[Records with scene code]
::::::::::
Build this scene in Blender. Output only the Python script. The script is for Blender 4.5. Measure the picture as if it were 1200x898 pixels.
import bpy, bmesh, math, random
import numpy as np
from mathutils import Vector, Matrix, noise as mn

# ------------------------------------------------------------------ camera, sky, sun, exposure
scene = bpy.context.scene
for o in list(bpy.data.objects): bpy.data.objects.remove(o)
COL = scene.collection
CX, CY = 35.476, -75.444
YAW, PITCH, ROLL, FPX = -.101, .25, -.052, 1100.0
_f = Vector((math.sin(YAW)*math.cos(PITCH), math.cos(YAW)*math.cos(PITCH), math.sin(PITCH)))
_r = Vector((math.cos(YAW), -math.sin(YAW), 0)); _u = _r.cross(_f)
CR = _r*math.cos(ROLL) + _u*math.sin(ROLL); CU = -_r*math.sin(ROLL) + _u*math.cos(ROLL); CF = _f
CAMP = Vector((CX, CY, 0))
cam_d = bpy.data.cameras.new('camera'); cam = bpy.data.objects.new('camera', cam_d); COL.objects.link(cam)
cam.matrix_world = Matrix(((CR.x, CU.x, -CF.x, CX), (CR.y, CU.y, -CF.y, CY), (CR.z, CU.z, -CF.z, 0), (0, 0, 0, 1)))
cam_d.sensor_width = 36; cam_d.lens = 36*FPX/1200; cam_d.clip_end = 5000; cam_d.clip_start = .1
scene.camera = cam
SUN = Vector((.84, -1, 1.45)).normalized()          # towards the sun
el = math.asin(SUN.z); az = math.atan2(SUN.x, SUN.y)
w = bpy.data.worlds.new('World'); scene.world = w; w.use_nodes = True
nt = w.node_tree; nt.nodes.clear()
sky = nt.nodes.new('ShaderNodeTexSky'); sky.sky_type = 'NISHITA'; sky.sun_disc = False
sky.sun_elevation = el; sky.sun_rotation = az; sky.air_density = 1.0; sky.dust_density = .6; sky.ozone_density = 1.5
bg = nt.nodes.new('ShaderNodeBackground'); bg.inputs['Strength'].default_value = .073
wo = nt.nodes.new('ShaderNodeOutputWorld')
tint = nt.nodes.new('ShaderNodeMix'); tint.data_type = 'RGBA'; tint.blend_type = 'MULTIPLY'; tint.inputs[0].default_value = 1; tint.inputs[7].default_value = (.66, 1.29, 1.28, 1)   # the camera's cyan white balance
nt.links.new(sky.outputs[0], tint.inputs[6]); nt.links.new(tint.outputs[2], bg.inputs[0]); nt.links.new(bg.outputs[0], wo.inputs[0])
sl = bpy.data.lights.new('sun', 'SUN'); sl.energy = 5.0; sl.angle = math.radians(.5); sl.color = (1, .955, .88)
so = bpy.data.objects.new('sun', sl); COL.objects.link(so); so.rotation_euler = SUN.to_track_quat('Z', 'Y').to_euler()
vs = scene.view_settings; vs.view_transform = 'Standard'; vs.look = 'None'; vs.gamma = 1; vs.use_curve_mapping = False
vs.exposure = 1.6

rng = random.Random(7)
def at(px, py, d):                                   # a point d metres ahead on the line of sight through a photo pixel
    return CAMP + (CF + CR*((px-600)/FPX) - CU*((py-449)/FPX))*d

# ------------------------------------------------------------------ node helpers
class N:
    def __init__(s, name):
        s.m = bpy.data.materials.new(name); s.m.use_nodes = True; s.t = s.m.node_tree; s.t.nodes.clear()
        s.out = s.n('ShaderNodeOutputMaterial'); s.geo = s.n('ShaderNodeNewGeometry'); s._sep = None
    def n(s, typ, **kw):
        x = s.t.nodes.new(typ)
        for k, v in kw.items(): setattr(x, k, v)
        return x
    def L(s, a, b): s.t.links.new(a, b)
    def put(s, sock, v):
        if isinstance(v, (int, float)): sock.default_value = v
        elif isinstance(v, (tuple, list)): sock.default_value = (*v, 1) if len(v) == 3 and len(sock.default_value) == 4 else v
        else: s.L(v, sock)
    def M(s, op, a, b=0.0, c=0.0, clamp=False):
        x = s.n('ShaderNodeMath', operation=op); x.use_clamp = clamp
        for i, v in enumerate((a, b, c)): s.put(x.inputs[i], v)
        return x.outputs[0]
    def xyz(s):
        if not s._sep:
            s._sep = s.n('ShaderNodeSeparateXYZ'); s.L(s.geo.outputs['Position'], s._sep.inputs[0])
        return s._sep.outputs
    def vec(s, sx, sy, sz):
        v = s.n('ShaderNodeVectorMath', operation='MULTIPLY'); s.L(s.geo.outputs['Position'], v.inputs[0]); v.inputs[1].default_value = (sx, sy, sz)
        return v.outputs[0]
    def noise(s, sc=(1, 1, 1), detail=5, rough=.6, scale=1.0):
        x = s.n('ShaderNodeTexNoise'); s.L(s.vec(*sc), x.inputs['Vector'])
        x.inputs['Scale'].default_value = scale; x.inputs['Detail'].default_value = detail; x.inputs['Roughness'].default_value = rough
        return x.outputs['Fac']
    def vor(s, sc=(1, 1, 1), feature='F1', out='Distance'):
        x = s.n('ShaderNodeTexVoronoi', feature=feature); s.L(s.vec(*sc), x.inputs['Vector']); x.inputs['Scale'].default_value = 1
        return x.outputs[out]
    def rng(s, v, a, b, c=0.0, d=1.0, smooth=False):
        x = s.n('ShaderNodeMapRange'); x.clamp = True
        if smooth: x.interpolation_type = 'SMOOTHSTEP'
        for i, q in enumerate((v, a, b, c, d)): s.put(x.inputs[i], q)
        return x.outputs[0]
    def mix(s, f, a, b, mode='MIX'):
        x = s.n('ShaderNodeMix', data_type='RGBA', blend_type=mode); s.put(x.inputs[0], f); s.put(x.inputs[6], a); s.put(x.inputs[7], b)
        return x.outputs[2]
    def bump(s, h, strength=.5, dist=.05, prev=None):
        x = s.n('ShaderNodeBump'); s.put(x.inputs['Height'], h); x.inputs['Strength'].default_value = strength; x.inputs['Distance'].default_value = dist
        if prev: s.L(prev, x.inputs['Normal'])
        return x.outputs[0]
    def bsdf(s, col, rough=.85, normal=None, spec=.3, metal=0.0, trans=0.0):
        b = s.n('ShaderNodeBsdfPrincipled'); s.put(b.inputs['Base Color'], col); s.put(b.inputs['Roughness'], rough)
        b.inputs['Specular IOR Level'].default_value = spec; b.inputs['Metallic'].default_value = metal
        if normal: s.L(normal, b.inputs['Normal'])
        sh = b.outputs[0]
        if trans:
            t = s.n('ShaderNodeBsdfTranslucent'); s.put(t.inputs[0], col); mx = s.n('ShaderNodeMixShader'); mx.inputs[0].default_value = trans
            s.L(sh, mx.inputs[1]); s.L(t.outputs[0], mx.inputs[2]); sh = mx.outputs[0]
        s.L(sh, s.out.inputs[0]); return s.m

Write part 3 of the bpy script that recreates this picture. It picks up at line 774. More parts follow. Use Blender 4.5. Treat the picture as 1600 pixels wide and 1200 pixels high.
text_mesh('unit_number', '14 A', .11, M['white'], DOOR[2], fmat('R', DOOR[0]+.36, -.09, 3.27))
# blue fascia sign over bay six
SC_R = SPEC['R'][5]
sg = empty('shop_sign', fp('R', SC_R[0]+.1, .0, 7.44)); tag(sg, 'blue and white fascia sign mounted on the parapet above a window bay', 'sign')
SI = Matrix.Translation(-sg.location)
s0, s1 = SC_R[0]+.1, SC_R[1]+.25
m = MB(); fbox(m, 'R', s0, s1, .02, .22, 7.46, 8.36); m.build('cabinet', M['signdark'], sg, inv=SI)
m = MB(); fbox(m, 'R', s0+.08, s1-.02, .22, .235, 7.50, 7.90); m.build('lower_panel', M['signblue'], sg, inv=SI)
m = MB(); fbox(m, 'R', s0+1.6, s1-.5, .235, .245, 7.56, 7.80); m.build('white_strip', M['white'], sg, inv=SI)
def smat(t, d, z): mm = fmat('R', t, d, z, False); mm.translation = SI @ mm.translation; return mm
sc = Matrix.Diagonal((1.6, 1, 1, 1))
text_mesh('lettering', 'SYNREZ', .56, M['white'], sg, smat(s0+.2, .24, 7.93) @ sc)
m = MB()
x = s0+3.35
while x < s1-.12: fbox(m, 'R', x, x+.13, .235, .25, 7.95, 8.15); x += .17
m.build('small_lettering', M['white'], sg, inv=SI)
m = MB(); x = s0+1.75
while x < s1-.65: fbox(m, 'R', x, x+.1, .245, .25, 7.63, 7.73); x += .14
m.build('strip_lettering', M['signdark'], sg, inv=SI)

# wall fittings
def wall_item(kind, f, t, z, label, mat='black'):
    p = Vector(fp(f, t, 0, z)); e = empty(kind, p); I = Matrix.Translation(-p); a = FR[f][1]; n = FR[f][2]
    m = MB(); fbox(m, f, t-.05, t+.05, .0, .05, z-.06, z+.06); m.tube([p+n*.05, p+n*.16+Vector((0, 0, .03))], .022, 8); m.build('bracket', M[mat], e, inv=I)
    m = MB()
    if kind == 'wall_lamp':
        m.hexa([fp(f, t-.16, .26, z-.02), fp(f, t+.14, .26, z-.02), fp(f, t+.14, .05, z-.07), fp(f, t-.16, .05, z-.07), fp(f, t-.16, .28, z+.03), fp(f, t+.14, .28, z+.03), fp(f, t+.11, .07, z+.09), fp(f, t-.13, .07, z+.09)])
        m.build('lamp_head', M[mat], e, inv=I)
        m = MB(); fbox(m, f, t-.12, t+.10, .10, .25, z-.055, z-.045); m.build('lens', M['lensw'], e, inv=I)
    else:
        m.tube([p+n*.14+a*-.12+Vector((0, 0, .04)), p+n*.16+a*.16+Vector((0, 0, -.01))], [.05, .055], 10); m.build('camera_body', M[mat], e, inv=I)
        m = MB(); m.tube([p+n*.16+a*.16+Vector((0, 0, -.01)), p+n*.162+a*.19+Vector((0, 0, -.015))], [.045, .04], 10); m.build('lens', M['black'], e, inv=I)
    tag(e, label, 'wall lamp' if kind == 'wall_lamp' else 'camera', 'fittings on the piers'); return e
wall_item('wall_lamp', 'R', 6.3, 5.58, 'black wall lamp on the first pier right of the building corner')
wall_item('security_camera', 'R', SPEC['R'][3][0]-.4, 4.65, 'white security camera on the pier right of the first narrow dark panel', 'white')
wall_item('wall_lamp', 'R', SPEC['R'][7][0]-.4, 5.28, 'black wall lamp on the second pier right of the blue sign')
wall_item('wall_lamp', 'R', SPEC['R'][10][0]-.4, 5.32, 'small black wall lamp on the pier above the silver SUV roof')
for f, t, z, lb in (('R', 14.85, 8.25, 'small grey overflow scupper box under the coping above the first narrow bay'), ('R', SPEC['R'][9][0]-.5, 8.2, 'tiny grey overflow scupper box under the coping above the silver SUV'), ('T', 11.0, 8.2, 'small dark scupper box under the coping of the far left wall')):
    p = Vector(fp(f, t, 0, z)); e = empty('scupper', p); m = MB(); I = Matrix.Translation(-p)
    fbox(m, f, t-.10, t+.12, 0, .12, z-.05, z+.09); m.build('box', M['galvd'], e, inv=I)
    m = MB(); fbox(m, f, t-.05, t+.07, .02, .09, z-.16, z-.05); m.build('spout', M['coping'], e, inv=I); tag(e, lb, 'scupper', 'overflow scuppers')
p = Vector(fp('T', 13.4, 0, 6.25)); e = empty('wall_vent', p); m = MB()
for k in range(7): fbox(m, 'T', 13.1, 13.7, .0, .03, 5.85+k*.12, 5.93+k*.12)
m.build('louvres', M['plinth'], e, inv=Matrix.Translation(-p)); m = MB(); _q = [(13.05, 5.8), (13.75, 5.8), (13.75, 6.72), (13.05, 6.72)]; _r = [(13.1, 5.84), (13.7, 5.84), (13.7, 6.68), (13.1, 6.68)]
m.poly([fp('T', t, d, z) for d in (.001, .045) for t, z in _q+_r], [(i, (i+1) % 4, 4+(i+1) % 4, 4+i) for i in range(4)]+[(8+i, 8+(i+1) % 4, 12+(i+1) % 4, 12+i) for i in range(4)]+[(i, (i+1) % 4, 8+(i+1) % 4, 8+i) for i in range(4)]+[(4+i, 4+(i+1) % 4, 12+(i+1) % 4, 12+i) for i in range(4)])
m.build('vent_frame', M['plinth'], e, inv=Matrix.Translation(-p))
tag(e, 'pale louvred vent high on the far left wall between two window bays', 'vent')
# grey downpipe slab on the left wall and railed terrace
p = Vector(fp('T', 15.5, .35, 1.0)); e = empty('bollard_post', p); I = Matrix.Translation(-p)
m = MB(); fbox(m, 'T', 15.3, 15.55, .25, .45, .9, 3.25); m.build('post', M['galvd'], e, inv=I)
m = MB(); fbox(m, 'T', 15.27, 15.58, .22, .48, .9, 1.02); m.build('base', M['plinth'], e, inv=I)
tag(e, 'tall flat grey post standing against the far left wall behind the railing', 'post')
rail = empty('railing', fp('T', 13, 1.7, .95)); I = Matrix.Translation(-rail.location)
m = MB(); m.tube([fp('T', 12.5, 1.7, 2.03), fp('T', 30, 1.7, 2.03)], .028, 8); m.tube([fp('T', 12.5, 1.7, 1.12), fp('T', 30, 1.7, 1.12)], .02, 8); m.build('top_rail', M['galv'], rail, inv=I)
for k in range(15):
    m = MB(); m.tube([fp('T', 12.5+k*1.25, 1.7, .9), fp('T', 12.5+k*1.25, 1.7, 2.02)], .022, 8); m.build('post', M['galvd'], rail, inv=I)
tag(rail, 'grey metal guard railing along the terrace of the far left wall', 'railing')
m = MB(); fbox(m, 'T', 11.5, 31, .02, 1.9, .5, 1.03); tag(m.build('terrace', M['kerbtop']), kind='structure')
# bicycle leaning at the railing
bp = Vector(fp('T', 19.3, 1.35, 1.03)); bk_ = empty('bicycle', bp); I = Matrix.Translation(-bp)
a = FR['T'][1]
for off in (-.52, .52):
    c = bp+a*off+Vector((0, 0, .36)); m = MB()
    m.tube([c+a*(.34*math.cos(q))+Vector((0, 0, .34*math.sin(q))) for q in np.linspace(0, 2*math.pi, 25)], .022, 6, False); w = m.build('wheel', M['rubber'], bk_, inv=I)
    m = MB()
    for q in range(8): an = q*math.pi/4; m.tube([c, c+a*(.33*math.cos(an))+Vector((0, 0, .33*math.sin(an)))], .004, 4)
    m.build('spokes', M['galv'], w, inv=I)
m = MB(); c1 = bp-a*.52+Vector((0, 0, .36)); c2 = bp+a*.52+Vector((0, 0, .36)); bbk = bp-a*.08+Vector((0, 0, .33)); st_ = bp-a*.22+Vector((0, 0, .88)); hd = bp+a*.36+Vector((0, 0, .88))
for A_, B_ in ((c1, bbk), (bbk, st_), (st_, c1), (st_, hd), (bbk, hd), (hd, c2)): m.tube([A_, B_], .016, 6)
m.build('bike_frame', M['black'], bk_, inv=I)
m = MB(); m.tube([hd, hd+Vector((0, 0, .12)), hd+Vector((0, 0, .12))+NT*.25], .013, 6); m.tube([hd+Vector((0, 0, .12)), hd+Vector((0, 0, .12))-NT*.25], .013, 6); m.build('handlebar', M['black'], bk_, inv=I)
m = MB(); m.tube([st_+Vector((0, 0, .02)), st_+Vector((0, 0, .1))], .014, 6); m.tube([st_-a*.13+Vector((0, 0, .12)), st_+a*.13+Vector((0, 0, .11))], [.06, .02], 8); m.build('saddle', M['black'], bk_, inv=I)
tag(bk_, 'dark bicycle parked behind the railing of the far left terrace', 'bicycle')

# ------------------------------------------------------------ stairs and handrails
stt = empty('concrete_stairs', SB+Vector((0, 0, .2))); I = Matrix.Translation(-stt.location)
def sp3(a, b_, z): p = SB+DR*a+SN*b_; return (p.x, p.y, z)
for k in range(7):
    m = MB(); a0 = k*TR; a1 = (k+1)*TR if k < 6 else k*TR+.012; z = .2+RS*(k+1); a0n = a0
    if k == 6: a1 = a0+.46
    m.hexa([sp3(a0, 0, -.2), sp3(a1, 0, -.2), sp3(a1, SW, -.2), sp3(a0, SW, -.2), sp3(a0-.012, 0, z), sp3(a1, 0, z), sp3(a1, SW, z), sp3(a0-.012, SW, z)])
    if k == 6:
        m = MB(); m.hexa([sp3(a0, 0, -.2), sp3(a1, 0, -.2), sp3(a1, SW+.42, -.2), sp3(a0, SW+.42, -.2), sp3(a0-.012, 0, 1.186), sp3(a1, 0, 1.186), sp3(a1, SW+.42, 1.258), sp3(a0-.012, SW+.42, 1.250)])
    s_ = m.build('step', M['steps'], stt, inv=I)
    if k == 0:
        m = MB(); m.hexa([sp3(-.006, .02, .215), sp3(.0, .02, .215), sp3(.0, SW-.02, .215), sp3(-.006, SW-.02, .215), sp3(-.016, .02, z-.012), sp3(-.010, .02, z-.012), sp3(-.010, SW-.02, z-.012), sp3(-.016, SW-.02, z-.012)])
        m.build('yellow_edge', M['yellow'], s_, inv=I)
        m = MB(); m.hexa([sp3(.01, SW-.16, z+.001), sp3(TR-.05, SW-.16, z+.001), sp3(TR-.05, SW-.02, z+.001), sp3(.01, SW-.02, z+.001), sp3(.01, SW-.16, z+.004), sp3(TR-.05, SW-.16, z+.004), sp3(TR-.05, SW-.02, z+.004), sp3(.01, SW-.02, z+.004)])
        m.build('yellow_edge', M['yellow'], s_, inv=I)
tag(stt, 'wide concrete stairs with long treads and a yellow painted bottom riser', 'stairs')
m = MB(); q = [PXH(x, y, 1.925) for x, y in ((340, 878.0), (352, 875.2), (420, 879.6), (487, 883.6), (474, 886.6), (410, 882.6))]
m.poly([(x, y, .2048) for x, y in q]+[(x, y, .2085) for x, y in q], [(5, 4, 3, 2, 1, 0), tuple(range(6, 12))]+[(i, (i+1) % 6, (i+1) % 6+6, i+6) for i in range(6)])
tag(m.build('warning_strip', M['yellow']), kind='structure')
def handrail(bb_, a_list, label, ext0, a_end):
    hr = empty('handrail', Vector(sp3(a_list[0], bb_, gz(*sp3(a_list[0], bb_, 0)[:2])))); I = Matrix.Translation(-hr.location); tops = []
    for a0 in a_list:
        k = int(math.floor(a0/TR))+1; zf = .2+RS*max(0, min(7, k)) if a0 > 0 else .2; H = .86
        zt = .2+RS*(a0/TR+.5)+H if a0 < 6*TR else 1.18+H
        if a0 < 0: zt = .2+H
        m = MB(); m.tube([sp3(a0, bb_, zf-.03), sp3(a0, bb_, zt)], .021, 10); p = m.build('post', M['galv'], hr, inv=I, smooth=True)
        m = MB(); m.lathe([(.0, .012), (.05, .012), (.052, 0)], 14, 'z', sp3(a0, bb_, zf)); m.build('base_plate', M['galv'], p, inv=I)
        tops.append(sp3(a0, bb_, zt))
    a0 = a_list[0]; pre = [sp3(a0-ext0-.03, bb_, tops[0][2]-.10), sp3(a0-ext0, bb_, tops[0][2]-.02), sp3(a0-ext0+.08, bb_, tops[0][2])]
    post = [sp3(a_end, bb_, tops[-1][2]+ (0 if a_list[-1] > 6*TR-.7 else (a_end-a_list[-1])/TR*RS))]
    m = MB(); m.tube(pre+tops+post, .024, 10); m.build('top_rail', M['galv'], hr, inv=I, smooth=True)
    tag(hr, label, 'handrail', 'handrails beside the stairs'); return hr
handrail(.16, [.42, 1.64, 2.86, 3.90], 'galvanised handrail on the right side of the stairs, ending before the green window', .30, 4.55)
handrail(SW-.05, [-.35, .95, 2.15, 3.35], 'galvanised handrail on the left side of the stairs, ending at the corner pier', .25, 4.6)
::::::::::
- What to work on
Each line that holds the word "high" should be extracted from the records.

- Full response
Write part 3 of the bpy script that recreates this picture. It picks up at line 774. More parts follow. Use Blender 4.5. Treat the picture as 1600 pixels wide and 1200 pixels high.
tag(e, 'pale louvred vent high on the far left wall between two window bays', 'vent')